» **Recorded information**
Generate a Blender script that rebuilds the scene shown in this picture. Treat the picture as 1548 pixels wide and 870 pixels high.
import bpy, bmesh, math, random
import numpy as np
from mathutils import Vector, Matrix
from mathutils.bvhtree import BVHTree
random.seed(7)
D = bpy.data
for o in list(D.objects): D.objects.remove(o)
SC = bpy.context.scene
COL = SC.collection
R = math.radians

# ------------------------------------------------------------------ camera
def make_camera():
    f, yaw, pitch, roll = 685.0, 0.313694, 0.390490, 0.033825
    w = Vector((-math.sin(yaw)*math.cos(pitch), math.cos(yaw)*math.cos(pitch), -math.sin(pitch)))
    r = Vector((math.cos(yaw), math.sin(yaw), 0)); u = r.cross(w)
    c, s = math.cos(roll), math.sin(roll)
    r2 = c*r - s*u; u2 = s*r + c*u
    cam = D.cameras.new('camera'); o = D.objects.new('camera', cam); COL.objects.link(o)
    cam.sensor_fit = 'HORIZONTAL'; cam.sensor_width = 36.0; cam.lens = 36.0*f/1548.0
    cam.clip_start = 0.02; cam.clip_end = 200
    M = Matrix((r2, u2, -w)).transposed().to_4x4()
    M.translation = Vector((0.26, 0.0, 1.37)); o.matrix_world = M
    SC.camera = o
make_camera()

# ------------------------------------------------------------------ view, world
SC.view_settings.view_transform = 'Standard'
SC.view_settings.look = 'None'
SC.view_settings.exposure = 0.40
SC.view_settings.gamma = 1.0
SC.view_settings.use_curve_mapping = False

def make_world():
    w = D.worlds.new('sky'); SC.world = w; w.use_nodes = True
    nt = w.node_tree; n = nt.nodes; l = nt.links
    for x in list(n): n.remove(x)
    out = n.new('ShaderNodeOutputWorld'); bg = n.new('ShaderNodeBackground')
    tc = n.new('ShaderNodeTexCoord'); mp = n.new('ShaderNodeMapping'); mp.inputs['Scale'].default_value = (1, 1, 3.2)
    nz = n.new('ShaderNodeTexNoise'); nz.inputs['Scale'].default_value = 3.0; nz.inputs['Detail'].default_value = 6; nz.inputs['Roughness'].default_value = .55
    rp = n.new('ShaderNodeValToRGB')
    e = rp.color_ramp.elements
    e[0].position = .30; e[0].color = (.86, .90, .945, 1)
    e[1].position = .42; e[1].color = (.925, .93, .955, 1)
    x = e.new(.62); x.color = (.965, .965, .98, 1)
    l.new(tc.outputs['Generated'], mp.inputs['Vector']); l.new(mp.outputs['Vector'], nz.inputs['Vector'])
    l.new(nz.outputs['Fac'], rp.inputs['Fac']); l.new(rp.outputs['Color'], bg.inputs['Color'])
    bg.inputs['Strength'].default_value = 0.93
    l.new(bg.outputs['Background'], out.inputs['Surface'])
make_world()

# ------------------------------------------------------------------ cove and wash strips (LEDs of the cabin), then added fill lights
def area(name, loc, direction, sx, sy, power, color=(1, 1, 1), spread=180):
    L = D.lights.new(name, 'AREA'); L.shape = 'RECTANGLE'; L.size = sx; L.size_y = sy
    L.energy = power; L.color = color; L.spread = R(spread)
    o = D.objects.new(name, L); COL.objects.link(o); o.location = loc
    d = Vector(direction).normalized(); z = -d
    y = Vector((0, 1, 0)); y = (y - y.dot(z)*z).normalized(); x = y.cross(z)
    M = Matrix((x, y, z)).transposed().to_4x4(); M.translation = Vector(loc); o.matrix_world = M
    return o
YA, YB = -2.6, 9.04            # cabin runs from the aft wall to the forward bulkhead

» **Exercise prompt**
Starting at the first line of the material above, reproduce each line exactly up to and including the line with "SC.view_settings.use_curve_mapping = False".

» **Response to the exercise**
Generate a Blender script that rebuilds the scene shown in this picture. Treat the picture as 1548 pixels wide and 870 pixels high.
import bpy, bmesh, math, random
import numpy as np
from mathutils import Vector, Matrix
from mathutils.bvhtree import BVHTree
random.seed(7)
D = bpy.data
for o in list(D.objects): D.objects.remove(o)
SC = bpy.context.scene
COL = SC.collection
R = math.radians

# ------------------------------------------------------------------ camera
def make_camera():
    f, yaw, pitch, roll = 685.0, 0.313694, 0.390490, 0.033825
    w = Vector((-math.sin(yaw)*math.cos(pitch), math.cos(yaw)*math.cos(pitch), -math.sin(pitch)))
    r = Vector((math.cos(yaw), math.sin(yaw), 0)); u = r.cross(w)
    c, s = math.cos(roll), math.sin(roll)
    r2 = c*r - s*u; u2 = s*r + c*u
    cam = D.cameras.new('camera'); o = D.objects.new('camera', cam); COL.objects.link(o)
    cam.sensor_fit = 'HORIZONTAL'; cam.sensor_width = 36.0; cam.lens = 36.0*f/1548.0
    cam.clip_start = 0.02; cam.clip_end = 200
    M = Matrix((r2, u2, -w)).transposed().to_4x4()
    M.translation = Vector((0.26, 0.0, 1.37)); o.matrix_world = M
    SC.camera = o
make_camera()

# ------------------------------------------------------------------ view, world
SC.view_settings.view_transform = 'Standard'
SC.view_settings.look = 'None'
SC.view_settings.exposure = 0.40
SC.view_settings.gamma = 1.0
SC.view_settings.use_curve_mapping = False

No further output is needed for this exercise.